JVM, JRE, JDK and the entry point
JVM executes bytecode and manages memory (garbage collection). JRE = JVM + standard libraries (enough to run Java). JDK = JRE + development tools like the javac compiler (to build Java). Every program starts at public static void main(String[] args).
A minimal Java program
public class Main {
public static void main(String[] args) {
System.out.println("Hello");
}
}
// compile: javac Main.java -> Main.class (bytecode)
// run: java Main -> JVM executes the bytecode⚡ The edge
- JDK ⊃ JRE ⊃ JVM. You develop with the JDK (it has the compiler), you run with the JRE (it has the JVM plus libraries), and the JVM is the engine that actually executes bytecode and does garbage collection.
- main must be public static void main(String[] args). It's static so the JVM can call it without creating an object first, public so the JVM can access it, and takes a String[] for command-line arguments.
Worked example
Explain the difference between JDK, JRE and JVM.
- The JVM is the virtual machine that executes Java bytecode and manages memory.
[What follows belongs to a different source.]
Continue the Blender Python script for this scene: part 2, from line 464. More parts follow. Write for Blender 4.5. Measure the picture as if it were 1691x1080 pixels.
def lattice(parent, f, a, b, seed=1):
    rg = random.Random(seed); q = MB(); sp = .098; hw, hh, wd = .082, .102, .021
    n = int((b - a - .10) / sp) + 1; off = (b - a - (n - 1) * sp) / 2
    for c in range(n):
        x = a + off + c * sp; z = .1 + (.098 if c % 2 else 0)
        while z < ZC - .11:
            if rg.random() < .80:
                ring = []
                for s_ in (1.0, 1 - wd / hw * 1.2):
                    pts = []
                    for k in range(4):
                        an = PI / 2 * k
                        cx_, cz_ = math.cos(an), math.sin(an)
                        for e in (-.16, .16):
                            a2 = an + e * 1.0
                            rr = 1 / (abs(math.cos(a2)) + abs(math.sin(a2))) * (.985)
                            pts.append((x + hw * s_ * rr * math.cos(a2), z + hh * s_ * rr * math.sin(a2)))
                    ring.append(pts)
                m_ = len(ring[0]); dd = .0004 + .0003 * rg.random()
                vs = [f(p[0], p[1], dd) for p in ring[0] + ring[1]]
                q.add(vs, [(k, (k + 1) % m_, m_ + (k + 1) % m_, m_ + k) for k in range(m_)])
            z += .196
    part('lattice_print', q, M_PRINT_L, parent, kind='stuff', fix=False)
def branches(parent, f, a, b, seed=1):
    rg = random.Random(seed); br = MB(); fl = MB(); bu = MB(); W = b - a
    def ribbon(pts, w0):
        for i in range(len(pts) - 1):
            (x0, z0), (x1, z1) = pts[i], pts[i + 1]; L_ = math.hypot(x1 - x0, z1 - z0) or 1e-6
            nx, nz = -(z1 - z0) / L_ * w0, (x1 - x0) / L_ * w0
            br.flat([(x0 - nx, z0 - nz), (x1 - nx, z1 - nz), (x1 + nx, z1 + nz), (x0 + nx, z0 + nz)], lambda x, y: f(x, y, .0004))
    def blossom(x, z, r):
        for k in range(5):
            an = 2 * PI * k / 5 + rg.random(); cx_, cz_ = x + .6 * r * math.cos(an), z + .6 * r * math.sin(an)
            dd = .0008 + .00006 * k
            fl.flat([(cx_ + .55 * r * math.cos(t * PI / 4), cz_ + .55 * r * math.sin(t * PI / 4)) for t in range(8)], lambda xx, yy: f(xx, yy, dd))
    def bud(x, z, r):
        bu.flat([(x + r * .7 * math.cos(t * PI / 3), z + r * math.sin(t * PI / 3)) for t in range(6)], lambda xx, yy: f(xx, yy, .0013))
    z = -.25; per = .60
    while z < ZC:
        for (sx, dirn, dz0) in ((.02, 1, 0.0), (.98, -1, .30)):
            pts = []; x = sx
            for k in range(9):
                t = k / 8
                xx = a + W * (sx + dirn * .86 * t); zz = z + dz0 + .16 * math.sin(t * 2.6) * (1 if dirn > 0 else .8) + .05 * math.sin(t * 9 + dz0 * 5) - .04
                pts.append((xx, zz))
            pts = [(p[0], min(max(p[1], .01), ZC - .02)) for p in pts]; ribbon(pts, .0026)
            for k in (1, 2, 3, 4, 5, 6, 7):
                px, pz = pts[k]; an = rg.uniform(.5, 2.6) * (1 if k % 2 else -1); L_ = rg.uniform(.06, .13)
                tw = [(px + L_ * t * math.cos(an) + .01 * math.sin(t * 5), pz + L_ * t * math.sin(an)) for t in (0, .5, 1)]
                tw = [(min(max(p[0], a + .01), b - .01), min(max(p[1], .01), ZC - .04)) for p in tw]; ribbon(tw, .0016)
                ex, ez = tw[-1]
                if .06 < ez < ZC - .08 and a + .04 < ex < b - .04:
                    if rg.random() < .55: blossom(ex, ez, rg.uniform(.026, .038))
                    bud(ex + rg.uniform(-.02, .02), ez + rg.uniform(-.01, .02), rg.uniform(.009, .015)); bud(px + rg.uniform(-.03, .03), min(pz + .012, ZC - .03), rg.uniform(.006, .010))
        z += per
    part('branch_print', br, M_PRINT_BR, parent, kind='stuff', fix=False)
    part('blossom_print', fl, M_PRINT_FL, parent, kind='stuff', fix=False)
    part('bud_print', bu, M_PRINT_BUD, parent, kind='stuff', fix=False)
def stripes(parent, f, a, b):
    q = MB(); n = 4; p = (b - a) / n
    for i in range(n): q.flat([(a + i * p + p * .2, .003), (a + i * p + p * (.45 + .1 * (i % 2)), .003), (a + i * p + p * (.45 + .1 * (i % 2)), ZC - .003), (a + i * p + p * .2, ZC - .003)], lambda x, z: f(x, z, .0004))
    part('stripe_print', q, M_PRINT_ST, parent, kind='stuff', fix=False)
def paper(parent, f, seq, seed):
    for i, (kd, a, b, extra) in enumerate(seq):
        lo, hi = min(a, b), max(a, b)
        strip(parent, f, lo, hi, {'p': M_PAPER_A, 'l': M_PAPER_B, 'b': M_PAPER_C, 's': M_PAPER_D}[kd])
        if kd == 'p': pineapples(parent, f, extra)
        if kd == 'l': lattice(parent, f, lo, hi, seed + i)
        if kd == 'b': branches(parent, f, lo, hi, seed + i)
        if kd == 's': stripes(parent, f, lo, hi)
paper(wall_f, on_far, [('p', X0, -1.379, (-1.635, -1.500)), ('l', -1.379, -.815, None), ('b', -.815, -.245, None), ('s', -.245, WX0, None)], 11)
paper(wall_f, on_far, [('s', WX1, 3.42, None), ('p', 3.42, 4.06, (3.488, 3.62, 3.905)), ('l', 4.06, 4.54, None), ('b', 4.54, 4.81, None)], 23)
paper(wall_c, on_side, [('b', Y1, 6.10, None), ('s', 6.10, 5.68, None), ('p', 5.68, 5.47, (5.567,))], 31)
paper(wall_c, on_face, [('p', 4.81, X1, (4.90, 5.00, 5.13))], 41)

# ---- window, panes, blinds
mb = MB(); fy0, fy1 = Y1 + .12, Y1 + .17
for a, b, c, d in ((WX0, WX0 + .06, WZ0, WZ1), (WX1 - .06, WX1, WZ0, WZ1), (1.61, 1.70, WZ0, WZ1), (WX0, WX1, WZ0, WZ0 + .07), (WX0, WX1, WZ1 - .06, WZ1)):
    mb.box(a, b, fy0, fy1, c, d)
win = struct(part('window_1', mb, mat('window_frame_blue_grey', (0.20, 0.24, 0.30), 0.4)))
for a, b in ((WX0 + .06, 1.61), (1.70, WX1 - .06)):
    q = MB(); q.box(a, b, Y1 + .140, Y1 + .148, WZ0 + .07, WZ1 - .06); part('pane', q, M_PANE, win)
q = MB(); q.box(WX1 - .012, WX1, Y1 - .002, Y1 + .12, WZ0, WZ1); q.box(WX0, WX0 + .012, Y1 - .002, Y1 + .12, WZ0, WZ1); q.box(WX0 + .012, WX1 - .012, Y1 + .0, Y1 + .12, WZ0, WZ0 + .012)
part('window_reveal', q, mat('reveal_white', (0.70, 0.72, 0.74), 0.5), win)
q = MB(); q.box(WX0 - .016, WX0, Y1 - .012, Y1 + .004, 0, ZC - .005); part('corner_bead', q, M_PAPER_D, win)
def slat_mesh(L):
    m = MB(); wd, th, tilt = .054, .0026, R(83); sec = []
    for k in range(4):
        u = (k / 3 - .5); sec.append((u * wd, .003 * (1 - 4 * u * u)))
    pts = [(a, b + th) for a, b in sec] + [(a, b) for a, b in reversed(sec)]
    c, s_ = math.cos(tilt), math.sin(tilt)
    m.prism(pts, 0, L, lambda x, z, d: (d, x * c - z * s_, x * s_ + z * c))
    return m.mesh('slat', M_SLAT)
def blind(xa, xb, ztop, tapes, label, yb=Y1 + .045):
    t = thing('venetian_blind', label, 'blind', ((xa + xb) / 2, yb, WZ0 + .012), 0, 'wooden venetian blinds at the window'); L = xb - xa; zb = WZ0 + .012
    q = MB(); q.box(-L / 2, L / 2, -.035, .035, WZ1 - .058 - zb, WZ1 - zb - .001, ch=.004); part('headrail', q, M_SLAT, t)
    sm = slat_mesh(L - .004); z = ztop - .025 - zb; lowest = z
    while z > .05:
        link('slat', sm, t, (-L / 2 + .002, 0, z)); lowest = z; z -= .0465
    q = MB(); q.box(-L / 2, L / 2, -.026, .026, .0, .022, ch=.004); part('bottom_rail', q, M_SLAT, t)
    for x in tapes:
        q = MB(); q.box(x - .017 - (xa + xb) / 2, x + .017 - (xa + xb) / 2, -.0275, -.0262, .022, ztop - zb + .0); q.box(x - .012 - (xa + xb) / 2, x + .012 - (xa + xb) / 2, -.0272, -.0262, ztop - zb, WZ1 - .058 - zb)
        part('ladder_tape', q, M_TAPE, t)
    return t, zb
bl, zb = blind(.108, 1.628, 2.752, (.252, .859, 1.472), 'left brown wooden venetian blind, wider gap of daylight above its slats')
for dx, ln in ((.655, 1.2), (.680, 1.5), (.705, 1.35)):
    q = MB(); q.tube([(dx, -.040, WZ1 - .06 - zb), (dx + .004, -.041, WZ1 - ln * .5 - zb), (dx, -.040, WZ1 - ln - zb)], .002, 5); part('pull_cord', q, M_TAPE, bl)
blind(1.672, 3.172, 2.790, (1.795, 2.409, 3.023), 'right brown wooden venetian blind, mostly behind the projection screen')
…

- The JRE bundles the JVM with the standard class libraries — everything needed to run a Java program.
- The JDK bundles the JRE with development tools (compiler, debugger), so it's what you need to write and build Java.
Answer: JVM runs bytecode; JRE = JVM + libraries (to run); JDK = JRE + tools like the compiler (to develop).
Worked example
Why is the main method static?
- Execution starts at main before any objects exist.
- A static method belongs to the class, not to an instance, so the JVM can call it without first creating an object.
- If main weren't static, the JVM would need an object to call it on — but creating that object is itself program logic that hasn't run yet.
Answer: Because it's static, the JVM can invoke main on the class without creating an object first — the program's starting point.
⚠ Watch out
- The main signature is exact: public static void main(String[] args) — a wrong signature compiles but won't run as an entry point.
- Java is case-sensitive and conventionally one public class per file, named after the file.
- Don't conflate JDK/JRE/JVM — a precise answer is expected.